Review: Shout at the Devil
Set
in East Africa, hard-drinking American Lee Marvin teams up with Englishman Roger
Moore to blow up a German ship. Rene Kolldehoff is the imposing, but buffoonish
German baddie, Barbara Parkins is Marvin’s estranged daughter whom Moore shacks
up with, and Ian Holm is a shifty-eyed Arab servant. Look out for small turns
at the beginning by George Coulouris (“Citizen
Kane”), Jean Kent (“The Haunted
Strangler”), Maurice Denham (“Damn
the Defiant!”, “Sink the Bismarck!”,
“23 Paces to Baker Street”) and at
the end by Murray Melvin.
Long
but engaging 1976 Peter R. Hunt (“On Her
Majesty’s Secret Service”) flick is like a macho “African Queen”, with Moore playing Hepburn to Marvin’s hilarious
Bogart. Seriously, watch the film and tell me I’m wrong!
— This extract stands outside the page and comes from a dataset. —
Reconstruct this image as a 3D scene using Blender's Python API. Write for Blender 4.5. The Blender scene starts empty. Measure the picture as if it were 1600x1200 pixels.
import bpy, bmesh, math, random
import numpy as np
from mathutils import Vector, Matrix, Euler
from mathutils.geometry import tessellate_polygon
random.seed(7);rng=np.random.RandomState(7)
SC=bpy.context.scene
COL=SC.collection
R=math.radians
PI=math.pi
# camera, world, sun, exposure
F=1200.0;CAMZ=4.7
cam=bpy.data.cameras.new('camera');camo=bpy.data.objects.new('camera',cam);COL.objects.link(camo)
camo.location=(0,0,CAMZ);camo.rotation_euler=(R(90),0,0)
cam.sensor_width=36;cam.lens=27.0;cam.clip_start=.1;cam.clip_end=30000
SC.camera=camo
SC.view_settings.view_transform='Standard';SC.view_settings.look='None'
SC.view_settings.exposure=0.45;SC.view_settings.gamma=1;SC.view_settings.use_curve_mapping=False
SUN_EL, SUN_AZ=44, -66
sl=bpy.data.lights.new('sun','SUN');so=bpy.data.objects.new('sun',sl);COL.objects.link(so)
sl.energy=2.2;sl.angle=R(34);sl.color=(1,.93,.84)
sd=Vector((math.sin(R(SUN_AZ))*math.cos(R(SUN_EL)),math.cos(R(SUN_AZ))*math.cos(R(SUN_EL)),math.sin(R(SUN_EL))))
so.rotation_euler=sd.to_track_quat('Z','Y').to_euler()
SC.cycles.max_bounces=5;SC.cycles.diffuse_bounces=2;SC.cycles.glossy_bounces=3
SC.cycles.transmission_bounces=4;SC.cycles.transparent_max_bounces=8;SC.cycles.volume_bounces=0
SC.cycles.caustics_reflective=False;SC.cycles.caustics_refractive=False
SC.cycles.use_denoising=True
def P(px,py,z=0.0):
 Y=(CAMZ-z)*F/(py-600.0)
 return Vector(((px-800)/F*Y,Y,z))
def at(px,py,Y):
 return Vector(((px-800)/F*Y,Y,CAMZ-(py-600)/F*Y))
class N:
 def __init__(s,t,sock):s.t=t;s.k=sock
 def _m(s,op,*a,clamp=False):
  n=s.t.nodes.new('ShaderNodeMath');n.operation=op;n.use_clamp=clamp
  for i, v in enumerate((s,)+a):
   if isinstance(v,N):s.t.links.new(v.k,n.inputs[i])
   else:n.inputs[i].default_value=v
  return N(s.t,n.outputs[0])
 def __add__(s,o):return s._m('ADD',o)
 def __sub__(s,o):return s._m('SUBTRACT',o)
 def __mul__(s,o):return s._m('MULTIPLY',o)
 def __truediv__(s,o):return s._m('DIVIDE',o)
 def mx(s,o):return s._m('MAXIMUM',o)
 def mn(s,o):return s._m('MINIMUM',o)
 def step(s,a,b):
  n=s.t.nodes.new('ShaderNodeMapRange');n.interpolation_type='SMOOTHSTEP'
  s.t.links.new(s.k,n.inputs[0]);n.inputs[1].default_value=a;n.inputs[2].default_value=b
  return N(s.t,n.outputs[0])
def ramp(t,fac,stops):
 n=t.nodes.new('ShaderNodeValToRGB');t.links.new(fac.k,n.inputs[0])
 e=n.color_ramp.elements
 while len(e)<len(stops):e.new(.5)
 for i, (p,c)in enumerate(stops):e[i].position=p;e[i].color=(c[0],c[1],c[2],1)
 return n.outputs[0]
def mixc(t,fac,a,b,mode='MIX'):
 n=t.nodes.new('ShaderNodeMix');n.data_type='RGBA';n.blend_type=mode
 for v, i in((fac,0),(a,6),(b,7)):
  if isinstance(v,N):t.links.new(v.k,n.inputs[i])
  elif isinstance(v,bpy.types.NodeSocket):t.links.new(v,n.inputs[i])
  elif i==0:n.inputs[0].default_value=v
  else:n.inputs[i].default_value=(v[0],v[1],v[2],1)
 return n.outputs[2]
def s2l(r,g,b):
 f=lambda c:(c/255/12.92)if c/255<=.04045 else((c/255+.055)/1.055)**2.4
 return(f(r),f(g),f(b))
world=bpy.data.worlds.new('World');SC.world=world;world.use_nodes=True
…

Only Holm, in a racist
pantomiming East Indian caricature leaves a sour taste in one’s mouth. It’s the
kind of thing you’d expect from a 1950s Rank Organisation film with Anthony
Steel or Stanley Baker, and say a young Donald Pleasence doing blackface schtick.
Lots
of action, and tongue-in-cheek humour, but you’ll probably wish it’d wrap
things up a bit sooner. It’s not that it is bad in any way, it’s just too much.
Still, I can’t really take points off for the film being too long, and Mr. Holm
is only a minor blemish as well. It’s solid stuff. The screenplay is by Stanley
Price (“Arabesque”), novelist Wilbur
Smith (“Dark of the Sun”) and
Alistair Reid (a director of mostly TV), from the novel by Smith.